On Quebec and identity

By Julius Grey on February 26, 2009

Voices have been heard again in Montreal’s English Community calling for action if the Quebec government tries to overturn a successful Bill 104 challenge through use of the “notwithstanding clause”.  At the same time, criticism has been leveled against Quebec Ministers Kathleen Weil and Yolande James for not insisting more on the protection of English identity.  A new round of English complaints is unjustified, whatever happens to Bill 104, and the two ministers are clearly right in rejecting an exclusive English identity.

In the late 1970s, I reacted against the excesses of the original version of Bill 101 and along with many others took the law to court, for the most part successfully.  We ardently assumed an English Quebec identity and complained about discrimination and alienation from the mainstream because of the dominant nationalism.

In those days, this position could be defended.  Several provisions of Bill 101 were manifestly excessive.  There was a certain exclusionary atmosphere in which those not of purely “quebecois” descent were excluded from the public sector and their views and interests were given less weight.

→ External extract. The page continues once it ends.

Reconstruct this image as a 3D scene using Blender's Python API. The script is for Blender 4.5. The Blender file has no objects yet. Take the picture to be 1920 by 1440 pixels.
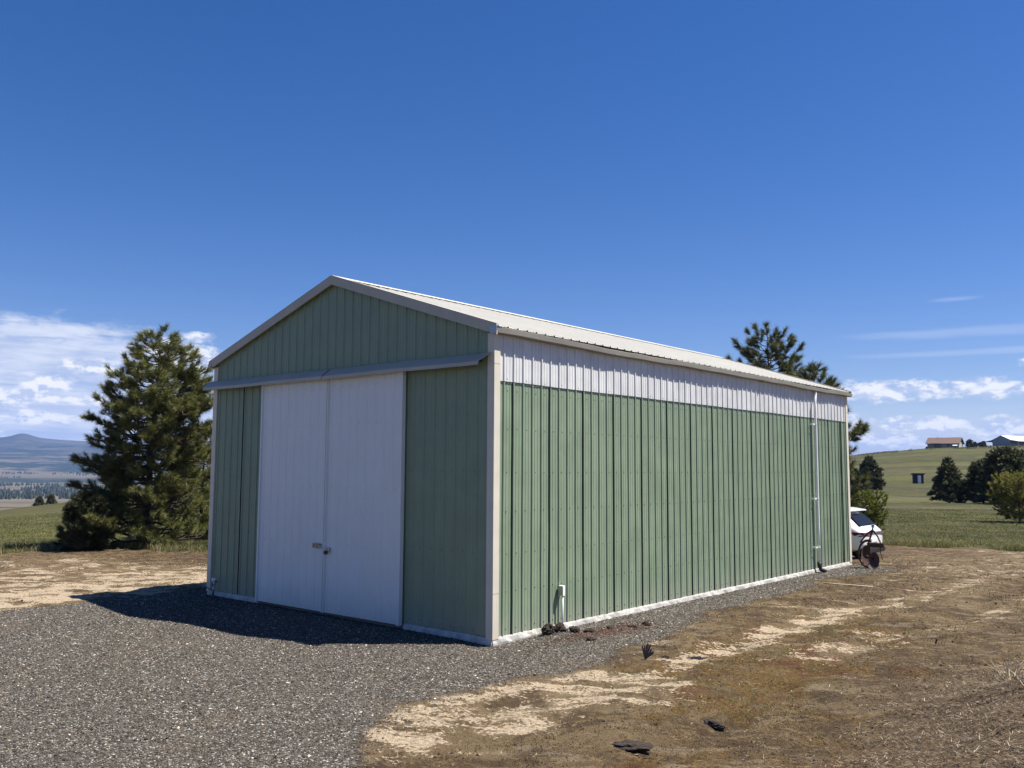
import bpy, bmesh, math, random
import numpy as np
from mathutils import Vector, Matrix

sc = bpy.context.scene
C = sc.collection
R = math.radians

# ------------------------------------------------------------------ camera
CAM = Vector((8.723, -9.873, 2.458))
YAW, PITCH, ROLL, FPX = -0.7034, 0.0942, 0.0054, 1662.65
fw = Vector((math.sin(YAW)*math.cos(PITCH), math.cos(YAW)*math.cos(PITCH), math.sin(PITCH)))
rt = Vector((math.cos(YAW), -math.sin(YAW), 0)); up = rt.cross(fw)
r2 = rt*math.cos(ROLL) + up*math.sin(ROLL); u2 = -rt*math.sin(ROLL) + up*math.cos(ROLL)
cd = bpy.data.cameras.new('camera'); cam = bpy.data.objects.new('camera', cd); C.objects.link(cam)
cd.sensor_width = 36; cd.lens = 36*FPX/1920; cd.clip_start = 0.05; cd.clip_end = 60000
cam.matrix_world = Matrix(((r2.x, u2.x, -fw.x, CAM.x), (r2.y, u2.y, -fw.y, CAM.y), (r2.z, u2.z, -fw.z, CAM.z), (0, 0, 0, 1)))
sc.camera = cam

# ------------------------------------------------------------------ light, sky, exposure
SUN = Vector((.40, .38, 1)).normalized()
SUN_EL = math.asin(SUN.z); SUN_AZ = math.atan2(SUN.x, SUN.y)
sd = bpy.data.lights.new('sun', 'SUN'); so = bpy.data.objects.new('sun', sd); C.objects.link(so)
sd.energy = 5.0; sd.angle = R(.53); sd.color = (1, .955, .88)
so.rotation_mode = 'QUATERNION'; so.rotation_quaternion = SUN.to_track_quat('Z', 'Y'); so.location = (20, 20, 50)
sc.view_settings.view_transform = 'Standard'; sc.view_settings.look = 'None'
sc.view_settings.gamma = 1; sc.view_settings.exposure = 1.04
sc.render.engine = 'CYCLES'
sc.cycles.max_bounces = 8; sc.cycles.volume_bounces = 0; sc.cycles.transparent_max_bounces = 16


class NT:
    """small node-tree helper"""
    def __init__(s, tree): s.t = tree; s.n = tree.nodes; s.l = tree.links
    def new(s, typ, **kw):
        n = s.n.new(typ)
        for k, v in kw.items(): setattr(n, k, v)
        return n
    def put(s, sock, v):
        if isinstance(v, bpy.types.NodeSocket): s.l.new(v, sock)
        elif isinstance(v, (tuple, list)) and sock.type == 'RGBA' and len(v) == 3: sock.default_value = (*v, 1)
        else: sock.default_value = v
    def m(s, op, a, b=0.0, c=0.0):
        n = s.new('ShaderNodeMath', operation=op); s.put(n.inputs[0], a); s.put(n.inputs[1], b); s.put(n.inputs[2], c); return n.outputs[0]
    def mix(s, f, a, b, blend='MIX'):
        n = s.new('ShaderNodeMix', data_type='RGBA', blend_type=blend); s.put(n.inputs[0], f); s.put(n.inputs[6], a); s.put(n.inputs[7], b); return n.outputs[2]
    def noise(s, vec, scale, detail=4, rough=.55, dist=0.0, w=None):
        n = s.new('ShaderNodeTexNoise'); n.noise_dimensions = '3D'
        s.put(n.inputs['Vector'], vec); n.inputs['Scale'].default_value = scale; n.inputs['Detail'].default_value = detail
        n.inputs['Roughness'].default_value = rough; n.inputs['Distortion'].default_value = dist; return n.outputs['Fac']
    def vor(s, vec, scale, feat='F1', out='Distance'):
        n = s.new('ShaderNodeTexVoronoi', feature=feat); s.put(n.inputs['Vector'], vec); n.inputs['Scale'].default_value = scale; return n.outputs[out]
    def ss(s, x, a, b):
        n = s.new('ShaderNodeMapRange', interpolation_type='SMOOTHSTEP'); s.put(n.inputs[0], x); s.put(n.inputs[1], a); s.put(n.inputs[2], b); return n.outputs[0]
    def mr(s, x, a, b, c, d):
        n = s.new('ShaderNodeMapRange'); s.put(n.inputs[0], x); s.put(n.inputs[1], a); s.put(n.inputs[2], b); s.put(n.inputs[3], c); s.put(n.inputs[4], d); return n.outputs[0]
    def scale(s, vec, x, y, z):
        n = s.new('ShaderNodeVectorMath', operation='MULTIPLY'); s.put(n.inputs[0], vec); n.inputs[1].default_value = (x, y, z); return n.outputs[0]
    def attr(s, name, out='Color'):
        n = s.new('ShaderNodeAttribute', attribute_name=name); return n.outputs[out]
    def sep(s, v):
        n = s.new('ShaderNodeSeparateXYZ'); s.put(n.inputs[0], v); return n.outputs


W = bpy.data.worlds.new('World'); sc.world = W; W.use_nodes = True
w = NT(W.node_tree); w.n.clear()
sky = w.new('ShaderNodeTexSky', sky_type='NISHITA'); sky.sun_disc = False
sky.sun_elevation = SUN_EL; sky.sun_rotation = SUN_AZ; sky.altitude = 700; sky.air_density = 1.0; sky.dust_density = .3; sky.ozone_density = 3.0
hs = w.new('ShaderNodeHueSaturation'); hs.inputs['Saturation'].default_value = 1.33; w.put(hs.inputs['Color'], w.mix(1.0, sky.outputs[0], (1.12, 1.01, 1.13), 'MULTIPLY'))
tc = w.new('ShaderNodeTexCoord'); D = tc.outputs['Generated']
dx, dy, dz = w.sep(D)
az = w.m('ARCTAN2', dx, dy)                       # bearing, radians
el = w.m('ARCTAN2', dz, w.m('SQRT', w.m('ADD', w.m('MULTIPLY', dx, dx), w.m('MULTIPLY', dy, dy))))
def comb(a, b, c=0.0):
    n = w.new('ShaderNodeCombineXYZ'); w.put(n.inputs[0], a); w.put(n.inputs[1], b); w.put(n.inputs[2], c); return n.outputs[0]
P2 = comb(az, w.m('MULTIPLY', el, 1.9)); P3 = comb(az, w.m('MULTIPLY', el, 9.0))
n1 = w.noise(P2, 42, 9, .62, .15); n1b = w.noise(comb(w.m('ADD', az, .003), w.m('MULTIPLY', w.m('ADD', el, .006), 1.9)), 42, 9, .62, .15)
n2 = w.noise(P3, 9, 6, .6, .3); n3 = w.noise(P2, 14, 4, .5)
def blob(a, e, ra, re):
    x = w.m('DIVIDE', w.m('SUBTRACT', az, a), ra); y = w.m('DIVIDE', w.m('SUBTRACT', el, e), re)
    return w.m('SUBTRACT', 1.0, w.m('ADD', w.m('MULTIPLY', x, x), w.m('MULTIPLY', y, y)))
def field(bl):
    f = None
    for b in bl:
        v = blob(*b); f = v if f is None else w.m('MAXIMUM', f, v)
    return w.m('MAXIMUM', f, -1.5)
# cumulus banks (bearing, elevation, half widths)
cum = field([(-1.215, .068, .06, .012), (-1.15, .100, .035, .010), (-1.20, .048, .05, .008), (-.335, .083, .020, .008), (-.215, .082, .05, .012), (-.305, .081, .055, .015), (-.262, .082, .040, .011), (-.345, .078, .035, .008), (-.166, .106, .020, .006),
             (-.340, .049, .030, .012), (-.262, .047, .055, .010), (-.305, .030, .10, .010), (-.190, .040, .05, .014), (-.17, .080, .02, .006), (-.15, .055, .03, .012), (.1, .09, .07, .02), (.4, .07, .12, .02),
             (-1.190, .083, .030, .011), (-1.262, .088, .032, .011), (-1.065, .115, .05, .022), (-1.045, .136, .018, .008), (-1.14, .066, .05, .008), (-1.235, .030, .02, .012), (-1.6, .09, .12, .02), (-2.4, .08, .2, .025), (2.4, .08, .25, .02), (1.2, .08, .2, .02)])
cm = w.ss(w.m('ADD', w.m('MULTIPLY', cum, .75), w.m('MULTIPLY', w.m('SUBTRACT', n1, .5), 2.3)), .0, .70)
lit = w.ss(w.m('MULTIPLY', w.m('SUBTRACT', n1, n1b), 1.0), -.10, .09)
# layered veil low in the west, wisps in the east
veil = field([(-1.23, .105, .24, .048), (-1.22, .05, .3, .055), (-1.75, .09, .3, .05)])
vm = w.m('MULTIPLY', w.ss(w.m('ADD', w.m('MULTIPLY', veil, .8), w.m('ADD', w.m('MULTIPLY', w.m('SUBTRACT', n2, .5), 1.3), w.m('MULTIPLY', w.m('SUBTRACT', n1, .5), 1.1))), -.05, .65), .90)
wisp = field([(-.20, .138, .16, .007), (-.22, .118, .14, .004), (-.235, .172, .03, .003), (-.27, .035, .30, .040)])
wm = w.m('MULTIPLY', w.ss(w.m('ADD', w.m('MULTIPLY', wisp, .8), w.m('MULTIPLY', w.m('SUBTRACT', n2, .5), 1.8)), -.1, 1.0), .26)
veilcol = w.mix(w.ss(w.m('ADD', w.m('MULTIPLY', n2, .6), w.m('MULTIPLY', n3, .4)), .40, .60), (4.9, 5.8, 8.2), (7.8, 8.3, 9.6))
col = w.mix(vm, hs.outputs[0], veilcol)
col = w.mix(wm, col, (6.6, 7.6, 9.6))
cumcol = w.mix(lit, (5.7, 6.5, 8.6), (10.3, 10.3, 10.4))
col = w.mix(w.m('MULTIPLY', cm, .9), col, cumcol)
bg = w.new('ShaderNodeBackground'); w.put(bg.inputs[0], col); bg.inputs[1].default_value = .05
wo = w.new('ShaderNodeOutputWorld'); w.l.new(bg.outputs[0], wo.inputs[0])
SKYSAT = hs

# ------------------------------------------------------------------ helpers
def tag(o, label=None, cat=None, group=None, kind=None):
    if label: o['label'] = label
    if cat: o['category'] = cat
    if group: o['group'] = group
    if kind: o['kind'] = kind
    return o

def empty(name, loc, rz=0, **kw):
    o = bpy.data.objects.new(name, None); C.objects.link(o); o.location = loc; o.rotation_euler = (0, 0, rz)
    o.empty_display_size = .3
    return tag(o, **kw)

def npmesh(name, V, F, mat, parent=None, col=None, smooth=False, loc=None):
    V = np.asarray(V, np.float32).reshape(-1, 3); F = np.asarray(F, np.int32); k = F.shape[1]
    me = bpy.data.meshes.new(name)
    me.vertices.add(len(V)); me.vertices.foreach_set('co', V.ravel())
    me.loops.add(F.size); me.loops.foreach_set('vertex_index', F.ravel())
    me.polygons.add(len(F)); me.polygons.foreach_set('loop_start', np.arange(0, F.size, k, dtype=np.int32))
    me.polygons.foreach_set('use_smooth', np.full(len(F), smooth))
    me.update(calc_edges=True)
    if col is not None:
        for nm, c in (col.items() if isinstance(col, dict) else [('col', col)]):
            a = me.color_attributes.new(nm, 'FLOAT_COLOR', 'POINT')
            c4 = np.ones((len(V), 4), np.float32); c4[:, :c.shape[1]] = c; a.data.foreach_set('color', c4.ravel())
    me.materials.append(mat)
    o = bpy.data.objects.new(name, me); C.objects.link(o)
    if parent is not None: o.parent = parent
    if loc is not None: o.location = loc
    return o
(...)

In retrospect, we must realize that Quebec’s laws and attitudes often constituted the only resistance to a perceived threat to the survival of French and to a society in which most business was conducted in English and anglophones earned on the average substantially more than francophones.  However, in the 1970s and 1980s there were also genuine injustices against English speakers.  In addition, the pettiness of governments brought about a real threat to civil liberties and freedom of expression which necessitated a successful appeal to the United Nations against the use of the “notwithstanding” clause.

However one views the conflicts of the past, it is clear that they have little relevance today.

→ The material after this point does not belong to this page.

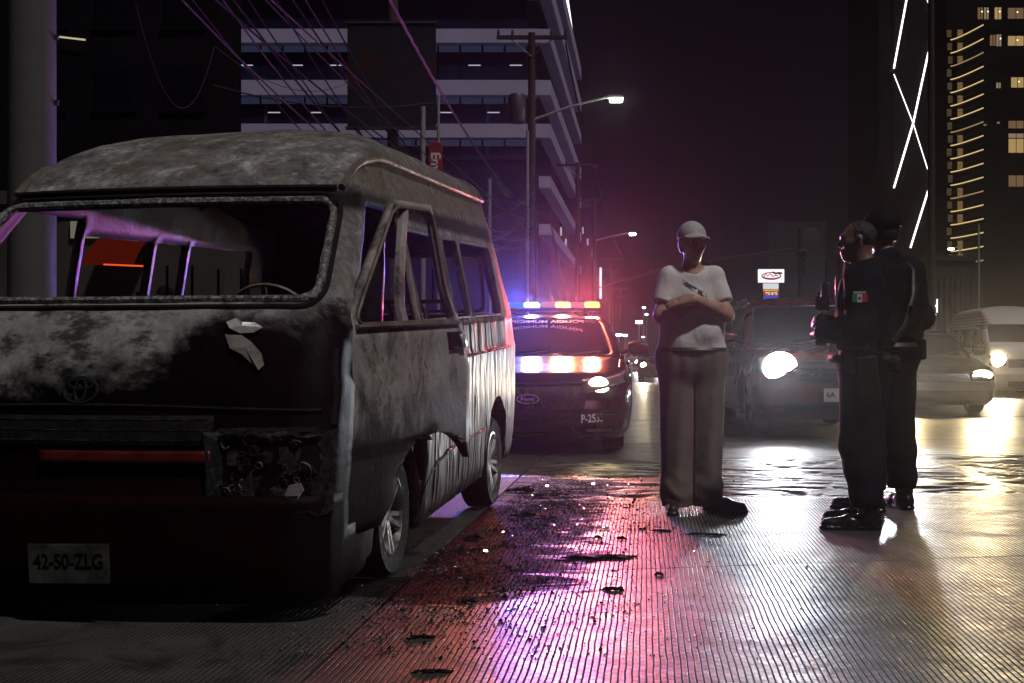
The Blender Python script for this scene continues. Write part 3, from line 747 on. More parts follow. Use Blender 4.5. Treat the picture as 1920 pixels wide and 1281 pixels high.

Most young anglophones are bilingual.  The incomes of the two language groups are roughly equal.  There is no perceptible linguistic tension in Montreal.  Quebec is surely not perfect, but anti-English attitudes are not part of the problem.  Despite widespread fears of injustice which emanate from both sides, it is simply not true that an upbringing in French or English seriously affects a person’s chances in life, so long as he can work in both languages.

Unfortunately, since about 1990, a portion of the English community has reacted to the successes of the early, moderate protests by becoming more radical.  This has discredited English organizations such as Alliance Quebec.  It has also led many of us to question the wisdom of retaining a single-minded English identity.  I, for one, no longer see myself as an English Quebecer, but simply as a Quebecer who is at home everywhere in the province.

We live in both French and English in a world of considerable integration, easy inter-marriage, and room for shades of identity or for identities that evolve with time.  Politics based on identity is inappropriate in a welcoming society.

It would be in the interest of both francophones and anglophones to integrate most of their schools and other institutions and to cease to be preoccupied by their origins.  Perhaps in the past Quebec appeared to be “them” and “we” were English.  Today, Quebec is “us”.

Certain issues concern all of us.  French is still in some danger, and all Quebecers have an interest in protecting it.  The language laws, as amended by the Courts are not only acceptable – they are in some respects necessary.  Quebec does have a special role with respect to culture, and it should continue to assume it.  This role is not limited to French culture.  It must be admitted that Quebec has maintained bilingual institutions and English culture at a very high level.  The necessary counterpart is to accept the primacy of French and to stop dividing citizens into rigid linguistic categories.  All Quebecers have an interest in opposing linguistic pettiness from either side.

I believe this is the path chosen by Kathleen Weil and Yolande James. Integration and solidarity with our fellow citizens is indeed vastly preferable to confrontation and discord.